Alternative stories may account for this pattern in the data. The balloon effect would suggest that restrictions on non-EEA migration change the recruitment or hiring practices of UK employers and/or the potential for EEA nationals to come to the UK and find jobs here. Employers could increase recruitment and hiring from within the EEA, while EEA nationals could increasingly seek and/or find work in Britain. On the other hand, it could be that EEA migration and the likelihood of EEA migrants finding jobs in the UK are not affected at all by migration policy changes, meaning that highly skilled EEA RMW would have increased at the same rate regardless of policy changes. Given the lack of a counterfactual scenario, it is not possible to rule out this possibility.

Key statistics from the report include:

Highly educated RMW (left full time education at age 21 or later)

  • The total number of highly educated RMW decreased from 338,000 in 2007 to 188,000 in 2010 (44% decrease), the lowest estimate for the 2007-2013 period. The number for 2013 was 242,000, a reduction of 28% compared to 2007 and a reduction of 10% compared to 2011. This does not indicate a reduction in the total stock of highly educated migrants working in the UK, but just a reduction in the recent arrivals (i.e. those migrant workers who arrived to the UK less than three years ago).
  • The number of highly educated non-EEA RMW - this represents those who have been most affected by recent government policies designed to decrease net migration - decreased from 155,000 in 2007 to 109,000 in 2010, a 30% decrease. This number decreased further in 2013 to 94,000, a reduction of 39% compared to 2007 and a reduction of 39% compared to 2011.
  • The number of highly educated Old EU RMW decreased from 61,000 in 2007 to 33,000 in 2010, a 46% decrease. The number increased to 78,000 in 2013, an increase of 28% compared to 2007 and an increase of 53% compared to 2011.
  • The number of highly educated A8 RMW decreased from 111,000 in 2007 to 37,000 in 2010, a 67% decrease. This number was 54,000 in 2013, a reduction of 51% compared to 2007 and about the same value as 2011.

RMW in top occupations ('Managers, Directors and Senior Officials', 'Professional Occupations')

  • The number of RMW in the top two major occupation groups (i.e. 'Managers, Directors and Senior Officials' and 'Professional Occupations') decreased from 125,000 in 2007 to 79,000 in 2010 (37% decrease), the lowest estimate for the 2007-2013 period. The number for 2013 was 97,000 a reduction of 22% compared to 2007 and a reduction of 6% compared to 2011.
  • The number of non-EEA RMW in the top two major occupation groups decreased from 82,000 in 2007 to 49,000 in 2010 (40% decrease), the lowest estimate for the 2007-2013 period. The number for 2013 was 44,000 a reduction of 46% compared to 2007 and 32% compared to 2011.
  • The number of Old EU RMW in the top two major occupation groups decreased from 31,000 in 2007 to 15,000 in 2010 (52% decrease), the lowest estimate for the 2007-2013 period. The number for 2013 was 45,000, an increase of 45% compared to 2007 and 50% compared to 2011.
  • The number of A8 RMW in the top two major occupation groups is very small and estimates are not considered reliable for comparison across years.

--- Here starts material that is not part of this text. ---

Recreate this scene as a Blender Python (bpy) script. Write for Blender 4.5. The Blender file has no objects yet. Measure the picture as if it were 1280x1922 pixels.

Highly educated share of RMW

  • The share of all RMW that is highly educated increased from 50% in 2007 to 60% in 2013. That is, the reduction in non-highly educated RMW was greater than the reduction in highly educated RMW for the 2007-2013 period.
  • The share of non-EEA RMW that is highly educated increased from 58% in 2007 to 68% in 2013.
  • The share of Old EU RMW that is highly educated saw little change, from an estimated 70% in 2007 to 69% in 2013.
  • The share of A8 RMW that is highly educated increased from 36% in 2007 to 47% in 2013.